A further scientific exploration of the Nicobar group was made by the naturalists attached to the Danish corvette Galatea in the course of their voyage round the world in the years 1845-7. A thorough examination of the Nicobars was one of the chief objects of the expedition set on foot under the auspices of the Danish Government. On the 25th January, 1846, at Nangkauri, Captain Steen Bille took formal possession of this group of islands in the name of H.M. the King of Denmark. Two natives, father and son, named respectively Luha and Angre, the former resident in Malacca, and the latter in Enuang, were on that occasion installed as chief magistrates; each being at the same time provided with a staff bearing the cypher of Christian VIII.,
and instructed, by means of a document drawn up in the English and Danish languages, on the subject of their duties, which consisted principally in hoisting the Danish Standard on the arrival of foreign ships in the harbour of Nangkauri.[7]
After the decease of Christian VIII., the Danish Government, in consequence of the violent political agitations of the period, did not show itself disposed to make practical use of their possession of the Nicobar Islands by any lasting colonization, but on the contrary in the year 1848 dispatched the royal corvette Valkyrien to the Archipelago, to bring away the flag and bâtons.[8]

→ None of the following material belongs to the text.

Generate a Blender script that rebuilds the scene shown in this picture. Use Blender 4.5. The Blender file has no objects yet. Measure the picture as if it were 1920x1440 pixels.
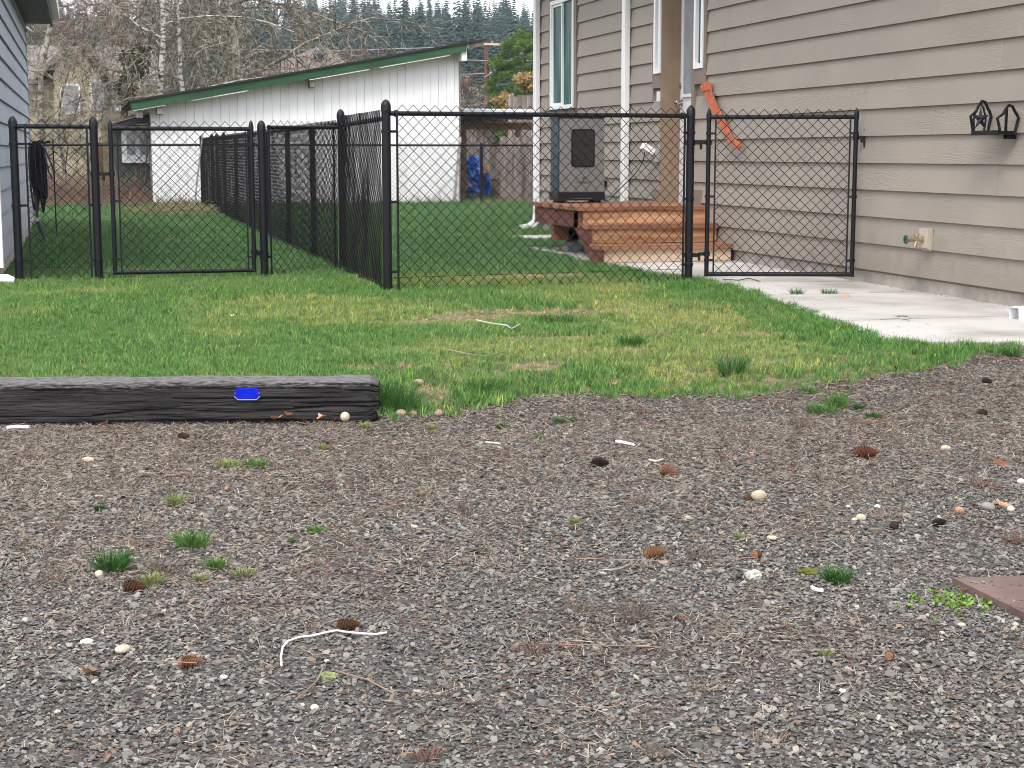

In consequence of this, according to "Thornton's Gazetteer of India," the chiefs of the island of Kar-Nicobar hoisted the English flag, and through certain English merchants resident in Moulmein, expressed a wish to be permitted to
place themselves under the protection of the British Crown. This information, however, seems to be inaccurate, in so far as it professes to describe the conduct of the native chiefs. The inhabitants, it is true, hoist any flag given to them, because they are fond of imitating European customs, and by so doing believe they secure themselves against the pretensions of other nations; but there is nothing they so much dread as a regular occupation of the islands, and on every appearance of a war-ship are forthwith filled with alarm lest they should be about to be deprived of their liberty, and—their cocoa-nuts. Indeed they have a saying widely diffused among them, probably through the craft of some smart chiefs, that whenever a European should settle among them all the cocoa-nuts will drop from the trees, and they will thus see themselves deprived for ever of their most important means of subsistence. It is, on the contrary, more probable that the English ship captains, who trade with these islands in order the better to secure their highly profitable trade in cocoa-nuts, made some propositions to the East Indian Government to take possession of this important group, by a similar procedure as that by which the Andaman islands were annexed somewhat later.
Since the unsuccessful attempt at the end of last century to extend Austrian commerce with the Indies and the coast of Africa, by founding a few colonies in those places, no vessel sailing under the Austrian flag had again visited the Nicobar Islands, and accordingly, on the dispatch of an
Imperial ship-of-war to those waters, it was naturally wished that she should on her voyage to China visit this group, on whose shores the Austrian flag had once been unfurled as a symbol of possession. On this occasion, however, the object was rather scientific than political. It was intended, so far as the time allotted for visiting these islands and the appliances at hand admitted, to undertake inquiries as to the most important geodetical points, together with astronomical, magnetic, and meteorological observations, and at the same time to make investigations and collections of the various objects of natural science, and thus to complete as it were the valuable labours carried out in 1846 by the Danish Expedition to the Nicobar Islands. The following pages are simply limited to giving a popular narrative of our own stay on this interesting island group, while more circumstantial information of the various scientific results obtained there will be deferred till the appearance of the special works being drawn up by the members, each in his own special section.
On 25th February, at 10 A.M., the naturalists, accompanied by the officers in charge of the scientific apparatus, and the midshipmen, after very considerable difficulty, succeeded in effecting a landing on the island of Kar-Nicobar, in a bay protected by a coral reef (by observation 9° 14′ 8″ N., and 92° 44′ 46″ E.), between the villages of Moose and Sáoui. At this point the surf beats incessantly over the huge reefs of coral upon a waste of gleaming white sand, which stretches in graceful curves from one point of rock to that next adjoining.